▶ Data records
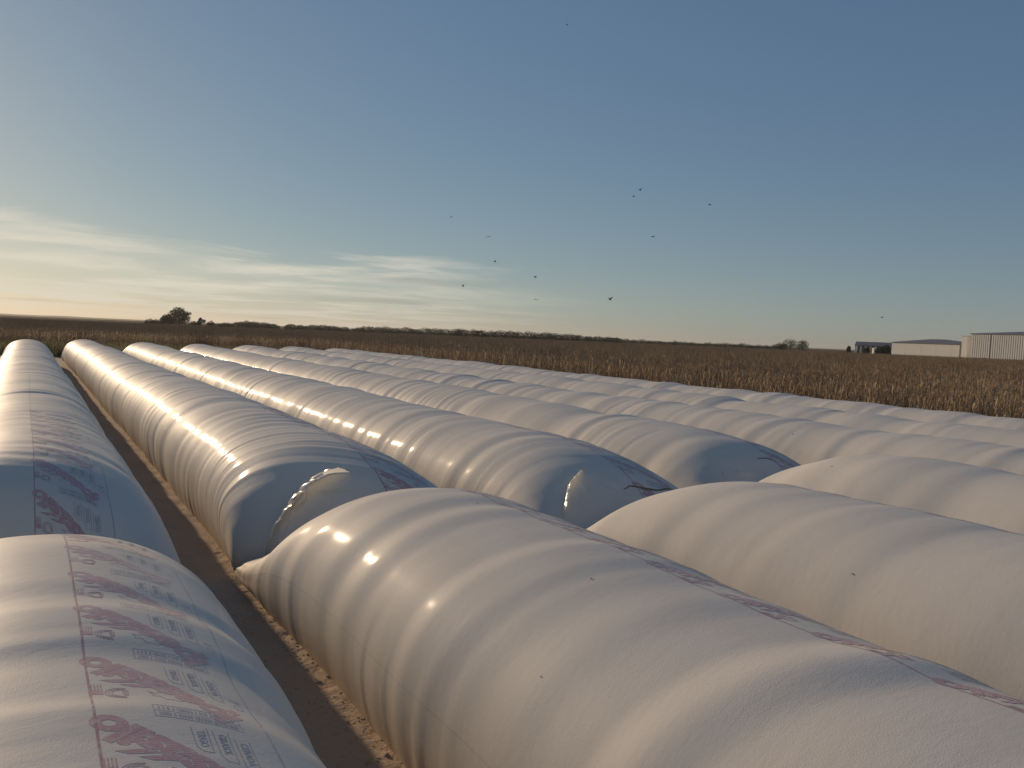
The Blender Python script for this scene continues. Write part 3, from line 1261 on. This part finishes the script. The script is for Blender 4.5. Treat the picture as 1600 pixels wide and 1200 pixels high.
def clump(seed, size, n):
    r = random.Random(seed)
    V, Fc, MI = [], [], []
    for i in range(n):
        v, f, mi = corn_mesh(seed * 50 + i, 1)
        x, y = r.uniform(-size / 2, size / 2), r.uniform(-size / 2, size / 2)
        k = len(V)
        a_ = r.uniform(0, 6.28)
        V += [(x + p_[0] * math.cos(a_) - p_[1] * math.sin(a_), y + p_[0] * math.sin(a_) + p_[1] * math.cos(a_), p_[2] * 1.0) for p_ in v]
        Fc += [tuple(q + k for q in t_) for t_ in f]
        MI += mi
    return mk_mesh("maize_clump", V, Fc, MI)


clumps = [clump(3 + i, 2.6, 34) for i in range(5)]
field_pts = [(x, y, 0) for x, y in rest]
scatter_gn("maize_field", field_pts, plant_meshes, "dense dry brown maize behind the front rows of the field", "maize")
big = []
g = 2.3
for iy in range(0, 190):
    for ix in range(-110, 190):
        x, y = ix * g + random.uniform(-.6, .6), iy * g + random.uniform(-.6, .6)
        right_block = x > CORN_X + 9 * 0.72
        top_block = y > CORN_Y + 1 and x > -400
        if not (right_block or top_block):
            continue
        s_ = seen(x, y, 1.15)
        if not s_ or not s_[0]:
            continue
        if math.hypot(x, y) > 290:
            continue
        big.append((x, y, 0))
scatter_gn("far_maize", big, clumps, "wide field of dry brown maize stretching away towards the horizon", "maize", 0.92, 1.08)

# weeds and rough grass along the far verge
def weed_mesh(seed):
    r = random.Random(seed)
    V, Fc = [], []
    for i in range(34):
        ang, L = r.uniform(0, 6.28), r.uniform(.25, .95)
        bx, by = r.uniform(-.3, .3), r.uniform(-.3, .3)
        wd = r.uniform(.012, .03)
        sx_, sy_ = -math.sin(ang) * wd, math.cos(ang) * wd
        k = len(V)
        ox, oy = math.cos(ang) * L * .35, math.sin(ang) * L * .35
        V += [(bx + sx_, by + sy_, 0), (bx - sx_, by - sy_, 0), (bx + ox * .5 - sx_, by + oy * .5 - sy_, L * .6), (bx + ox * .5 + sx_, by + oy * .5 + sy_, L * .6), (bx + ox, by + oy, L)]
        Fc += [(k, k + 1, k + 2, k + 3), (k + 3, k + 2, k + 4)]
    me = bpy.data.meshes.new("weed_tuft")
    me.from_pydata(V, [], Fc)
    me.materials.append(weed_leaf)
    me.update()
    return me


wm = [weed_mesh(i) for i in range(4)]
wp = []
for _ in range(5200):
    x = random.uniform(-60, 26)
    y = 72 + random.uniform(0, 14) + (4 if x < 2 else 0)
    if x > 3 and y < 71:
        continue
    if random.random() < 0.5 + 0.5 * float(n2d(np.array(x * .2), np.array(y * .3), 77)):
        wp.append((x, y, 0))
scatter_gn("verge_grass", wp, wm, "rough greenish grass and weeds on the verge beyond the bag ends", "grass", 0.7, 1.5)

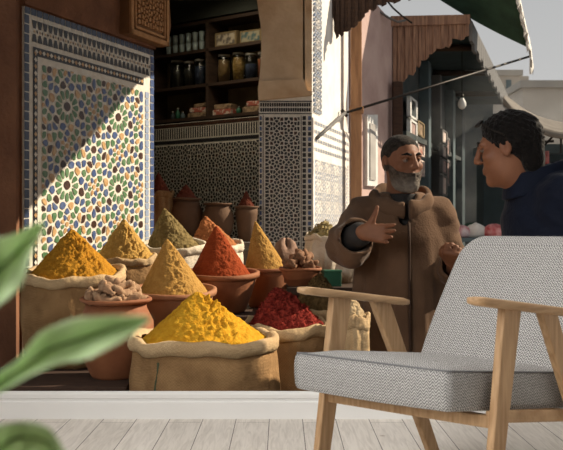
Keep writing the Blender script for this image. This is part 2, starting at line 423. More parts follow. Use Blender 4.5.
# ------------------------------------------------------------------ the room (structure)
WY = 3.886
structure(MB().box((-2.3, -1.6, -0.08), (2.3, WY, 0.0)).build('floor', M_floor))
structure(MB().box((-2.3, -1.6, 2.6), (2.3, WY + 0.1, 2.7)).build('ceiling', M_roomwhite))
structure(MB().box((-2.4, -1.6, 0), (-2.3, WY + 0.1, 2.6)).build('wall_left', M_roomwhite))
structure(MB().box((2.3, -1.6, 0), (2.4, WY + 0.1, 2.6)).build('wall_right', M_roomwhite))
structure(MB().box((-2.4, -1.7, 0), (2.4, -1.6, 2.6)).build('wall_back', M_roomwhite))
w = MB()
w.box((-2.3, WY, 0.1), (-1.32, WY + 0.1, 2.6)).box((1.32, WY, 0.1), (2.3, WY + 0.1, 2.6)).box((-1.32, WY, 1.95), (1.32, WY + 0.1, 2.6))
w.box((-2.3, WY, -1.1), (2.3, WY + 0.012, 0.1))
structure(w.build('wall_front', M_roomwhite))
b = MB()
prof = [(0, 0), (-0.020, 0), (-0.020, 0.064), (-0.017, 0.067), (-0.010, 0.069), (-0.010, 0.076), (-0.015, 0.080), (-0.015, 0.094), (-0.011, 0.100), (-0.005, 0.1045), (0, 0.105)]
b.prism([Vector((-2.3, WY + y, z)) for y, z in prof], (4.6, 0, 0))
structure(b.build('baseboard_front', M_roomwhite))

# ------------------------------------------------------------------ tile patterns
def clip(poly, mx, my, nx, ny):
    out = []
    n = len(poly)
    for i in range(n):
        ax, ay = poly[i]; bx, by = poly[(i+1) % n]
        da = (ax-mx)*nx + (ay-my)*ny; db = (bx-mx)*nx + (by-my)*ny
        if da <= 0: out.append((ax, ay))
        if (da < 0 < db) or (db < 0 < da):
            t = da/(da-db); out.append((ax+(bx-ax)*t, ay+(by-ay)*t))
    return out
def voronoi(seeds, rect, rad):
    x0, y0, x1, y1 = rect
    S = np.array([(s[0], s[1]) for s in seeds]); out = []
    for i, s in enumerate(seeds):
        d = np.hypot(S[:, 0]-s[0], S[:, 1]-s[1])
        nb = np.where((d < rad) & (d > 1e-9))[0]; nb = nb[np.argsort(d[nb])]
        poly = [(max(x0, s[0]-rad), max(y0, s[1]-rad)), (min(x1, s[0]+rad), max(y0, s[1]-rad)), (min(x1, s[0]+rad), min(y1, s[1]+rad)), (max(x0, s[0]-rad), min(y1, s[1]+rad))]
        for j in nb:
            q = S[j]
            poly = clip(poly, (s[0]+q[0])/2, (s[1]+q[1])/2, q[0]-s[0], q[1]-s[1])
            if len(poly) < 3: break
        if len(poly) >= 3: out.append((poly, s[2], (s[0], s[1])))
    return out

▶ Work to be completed
Across the records, count the lines holding the string "part". Give the number and stop.

▶ Task response
2